╭─ DATASET ENTRIES

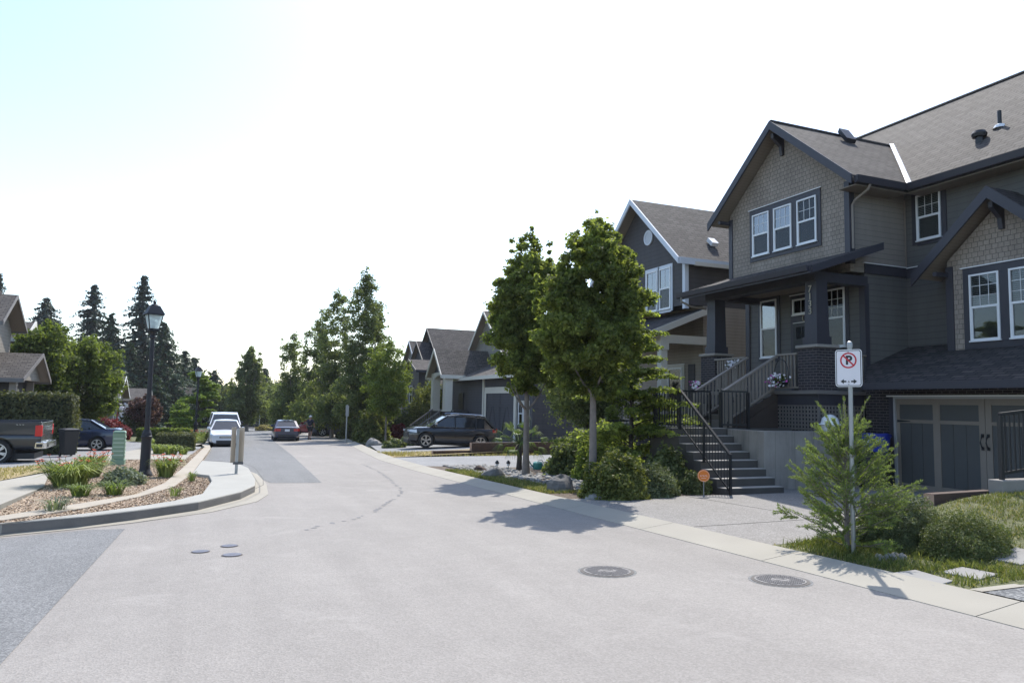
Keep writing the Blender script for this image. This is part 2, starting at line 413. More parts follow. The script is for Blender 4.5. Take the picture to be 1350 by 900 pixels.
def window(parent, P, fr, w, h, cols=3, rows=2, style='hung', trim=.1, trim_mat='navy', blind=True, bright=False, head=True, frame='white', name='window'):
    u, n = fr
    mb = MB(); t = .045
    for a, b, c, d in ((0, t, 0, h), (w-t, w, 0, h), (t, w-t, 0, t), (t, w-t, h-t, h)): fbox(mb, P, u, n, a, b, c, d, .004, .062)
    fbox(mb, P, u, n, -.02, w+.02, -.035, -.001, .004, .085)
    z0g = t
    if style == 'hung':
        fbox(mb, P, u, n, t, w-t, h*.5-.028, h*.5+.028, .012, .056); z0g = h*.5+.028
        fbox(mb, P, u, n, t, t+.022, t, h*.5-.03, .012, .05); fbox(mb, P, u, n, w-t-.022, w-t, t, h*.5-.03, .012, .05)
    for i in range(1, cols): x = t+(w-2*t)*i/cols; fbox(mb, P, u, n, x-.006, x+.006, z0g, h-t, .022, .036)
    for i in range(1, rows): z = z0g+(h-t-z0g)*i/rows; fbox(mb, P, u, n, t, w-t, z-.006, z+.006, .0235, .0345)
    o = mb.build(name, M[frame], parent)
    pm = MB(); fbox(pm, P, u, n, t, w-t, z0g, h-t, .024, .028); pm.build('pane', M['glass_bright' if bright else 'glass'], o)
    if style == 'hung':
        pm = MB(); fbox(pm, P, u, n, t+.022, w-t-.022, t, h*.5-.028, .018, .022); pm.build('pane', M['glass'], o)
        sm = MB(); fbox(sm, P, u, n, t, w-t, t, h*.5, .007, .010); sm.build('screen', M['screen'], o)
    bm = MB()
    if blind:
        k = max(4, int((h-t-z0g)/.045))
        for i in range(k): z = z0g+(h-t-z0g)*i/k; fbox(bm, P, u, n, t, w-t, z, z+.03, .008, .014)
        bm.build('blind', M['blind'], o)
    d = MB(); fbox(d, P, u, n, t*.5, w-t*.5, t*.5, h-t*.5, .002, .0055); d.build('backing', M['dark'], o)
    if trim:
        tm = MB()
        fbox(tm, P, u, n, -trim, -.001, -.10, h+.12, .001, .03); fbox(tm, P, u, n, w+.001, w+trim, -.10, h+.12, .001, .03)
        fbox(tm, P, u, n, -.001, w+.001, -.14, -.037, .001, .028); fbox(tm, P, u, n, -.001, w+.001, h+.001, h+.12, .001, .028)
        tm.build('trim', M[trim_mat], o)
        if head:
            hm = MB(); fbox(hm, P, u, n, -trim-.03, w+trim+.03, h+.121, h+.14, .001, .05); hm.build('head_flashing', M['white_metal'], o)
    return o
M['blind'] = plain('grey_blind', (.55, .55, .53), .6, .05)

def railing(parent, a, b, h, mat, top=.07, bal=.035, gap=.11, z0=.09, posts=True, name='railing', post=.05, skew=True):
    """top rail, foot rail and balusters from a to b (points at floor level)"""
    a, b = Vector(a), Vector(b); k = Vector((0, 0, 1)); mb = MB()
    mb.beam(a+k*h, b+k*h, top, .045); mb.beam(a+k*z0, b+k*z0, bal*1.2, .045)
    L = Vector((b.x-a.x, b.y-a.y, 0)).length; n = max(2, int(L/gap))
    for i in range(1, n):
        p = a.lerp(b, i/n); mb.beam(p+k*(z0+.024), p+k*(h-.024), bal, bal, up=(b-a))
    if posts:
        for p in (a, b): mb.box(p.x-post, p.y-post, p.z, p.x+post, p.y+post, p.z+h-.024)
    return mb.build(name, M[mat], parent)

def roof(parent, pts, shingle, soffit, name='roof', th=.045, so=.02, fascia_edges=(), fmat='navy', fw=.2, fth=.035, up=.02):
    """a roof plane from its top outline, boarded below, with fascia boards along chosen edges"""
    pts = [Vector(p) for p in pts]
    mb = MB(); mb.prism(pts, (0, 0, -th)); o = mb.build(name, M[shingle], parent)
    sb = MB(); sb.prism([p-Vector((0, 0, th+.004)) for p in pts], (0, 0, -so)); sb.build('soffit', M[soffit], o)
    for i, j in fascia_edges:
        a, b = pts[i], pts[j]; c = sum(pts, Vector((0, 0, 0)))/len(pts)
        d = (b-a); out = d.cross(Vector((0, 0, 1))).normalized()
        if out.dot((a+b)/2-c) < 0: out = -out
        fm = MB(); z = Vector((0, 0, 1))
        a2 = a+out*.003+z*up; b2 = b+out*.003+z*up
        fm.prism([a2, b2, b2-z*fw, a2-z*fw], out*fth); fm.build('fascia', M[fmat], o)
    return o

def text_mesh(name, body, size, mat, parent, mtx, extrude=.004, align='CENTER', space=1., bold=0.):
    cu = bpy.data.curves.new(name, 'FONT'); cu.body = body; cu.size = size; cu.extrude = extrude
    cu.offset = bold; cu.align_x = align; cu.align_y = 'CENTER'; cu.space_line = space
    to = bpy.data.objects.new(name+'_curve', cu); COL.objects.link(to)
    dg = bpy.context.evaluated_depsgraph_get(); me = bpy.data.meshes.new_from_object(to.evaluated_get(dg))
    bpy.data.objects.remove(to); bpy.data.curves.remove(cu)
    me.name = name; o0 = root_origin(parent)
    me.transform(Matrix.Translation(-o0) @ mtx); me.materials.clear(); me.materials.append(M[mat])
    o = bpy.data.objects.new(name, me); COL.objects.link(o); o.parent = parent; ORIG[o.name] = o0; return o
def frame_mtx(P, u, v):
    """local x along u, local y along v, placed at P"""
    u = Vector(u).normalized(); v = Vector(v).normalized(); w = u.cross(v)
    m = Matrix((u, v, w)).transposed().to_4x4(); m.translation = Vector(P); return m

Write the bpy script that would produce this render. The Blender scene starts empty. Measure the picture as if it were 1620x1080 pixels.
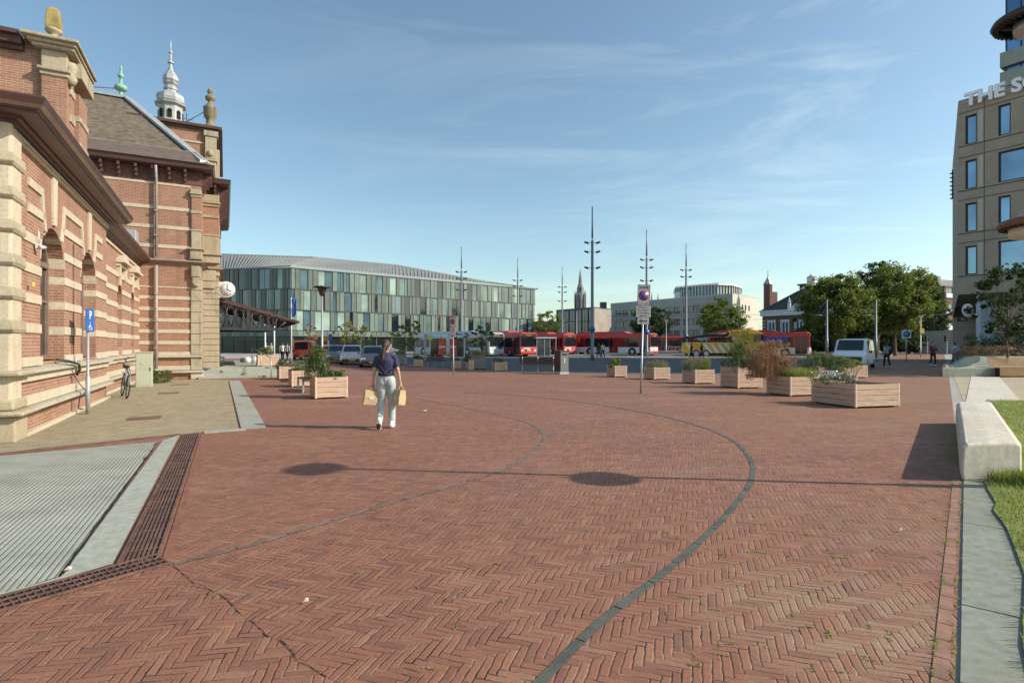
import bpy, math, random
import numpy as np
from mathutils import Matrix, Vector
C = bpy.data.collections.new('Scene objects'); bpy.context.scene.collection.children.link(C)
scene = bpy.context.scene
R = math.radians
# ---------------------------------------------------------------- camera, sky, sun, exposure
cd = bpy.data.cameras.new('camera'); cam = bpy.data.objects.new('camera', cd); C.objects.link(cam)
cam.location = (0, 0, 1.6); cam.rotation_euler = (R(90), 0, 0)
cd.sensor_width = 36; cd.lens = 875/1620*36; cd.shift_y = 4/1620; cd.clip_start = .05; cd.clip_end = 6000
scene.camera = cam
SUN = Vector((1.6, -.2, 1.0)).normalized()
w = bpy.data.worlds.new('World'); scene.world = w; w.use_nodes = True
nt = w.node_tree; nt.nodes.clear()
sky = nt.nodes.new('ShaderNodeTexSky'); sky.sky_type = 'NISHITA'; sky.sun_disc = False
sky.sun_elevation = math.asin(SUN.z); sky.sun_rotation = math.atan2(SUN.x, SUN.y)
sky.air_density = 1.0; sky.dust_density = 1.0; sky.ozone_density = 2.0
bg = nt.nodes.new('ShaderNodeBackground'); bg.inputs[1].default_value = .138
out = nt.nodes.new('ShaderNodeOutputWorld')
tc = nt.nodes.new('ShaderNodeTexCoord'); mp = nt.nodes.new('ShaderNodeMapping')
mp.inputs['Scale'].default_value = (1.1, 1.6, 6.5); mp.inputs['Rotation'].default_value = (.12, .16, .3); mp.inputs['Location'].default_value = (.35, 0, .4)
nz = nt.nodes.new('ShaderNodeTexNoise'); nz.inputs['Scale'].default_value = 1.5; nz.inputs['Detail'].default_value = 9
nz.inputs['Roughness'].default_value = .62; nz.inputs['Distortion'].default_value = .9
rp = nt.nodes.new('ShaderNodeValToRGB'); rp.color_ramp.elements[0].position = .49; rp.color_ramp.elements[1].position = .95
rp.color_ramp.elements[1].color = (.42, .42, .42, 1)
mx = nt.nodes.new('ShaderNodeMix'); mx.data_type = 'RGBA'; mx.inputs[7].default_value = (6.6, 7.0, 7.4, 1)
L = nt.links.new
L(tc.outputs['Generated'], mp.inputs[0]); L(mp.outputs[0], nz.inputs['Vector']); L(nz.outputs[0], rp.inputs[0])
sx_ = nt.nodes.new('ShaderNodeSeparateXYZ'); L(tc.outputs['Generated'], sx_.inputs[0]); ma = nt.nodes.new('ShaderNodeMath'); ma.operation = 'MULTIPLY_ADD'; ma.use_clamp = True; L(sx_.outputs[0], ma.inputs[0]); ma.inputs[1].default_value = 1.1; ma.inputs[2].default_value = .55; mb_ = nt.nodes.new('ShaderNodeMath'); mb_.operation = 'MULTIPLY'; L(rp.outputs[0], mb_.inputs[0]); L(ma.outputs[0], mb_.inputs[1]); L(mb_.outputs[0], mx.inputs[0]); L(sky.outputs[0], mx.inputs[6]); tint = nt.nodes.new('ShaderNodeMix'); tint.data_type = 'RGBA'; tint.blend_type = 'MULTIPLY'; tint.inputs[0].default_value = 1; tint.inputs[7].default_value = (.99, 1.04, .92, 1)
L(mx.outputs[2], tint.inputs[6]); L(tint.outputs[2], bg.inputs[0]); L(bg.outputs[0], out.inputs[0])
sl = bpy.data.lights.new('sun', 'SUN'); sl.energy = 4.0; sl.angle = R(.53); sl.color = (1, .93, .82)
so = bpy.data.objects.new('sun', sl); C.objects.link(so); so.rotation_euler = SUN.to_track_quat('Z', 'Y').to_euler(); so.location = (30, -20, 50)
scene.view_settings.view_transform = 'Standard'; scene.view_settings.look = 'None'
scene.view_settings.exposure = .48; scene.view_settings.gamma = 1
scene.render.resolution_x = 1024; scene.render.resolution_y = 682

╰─

● **STATED GOAL**: Pick out each line above that includes "scene" and show it.

● **RESULT OF THE EXERCISE**:
Write the bpy script that would produce this render. The Blender scene starts empty. Measure the picture as if it were 1620x1080 pixels.
C = bpy.data.collections.new('Scene objects'); bpy.context.scene.collection.children.link(C)
scene = bpy.context.scene
scene.camera = cam
w = bpy.data.worlds.new('World'); scene.world = w; w.use_nodes = True
scene.view_settings.view_transform = 'Standard'; scene.view_settings.look = 'None'
scene.view_settings.exposure = .48; scene.view_settings.gamma = 1
scene.render.resolution_x = 1024; scene.render.resolution_y = 682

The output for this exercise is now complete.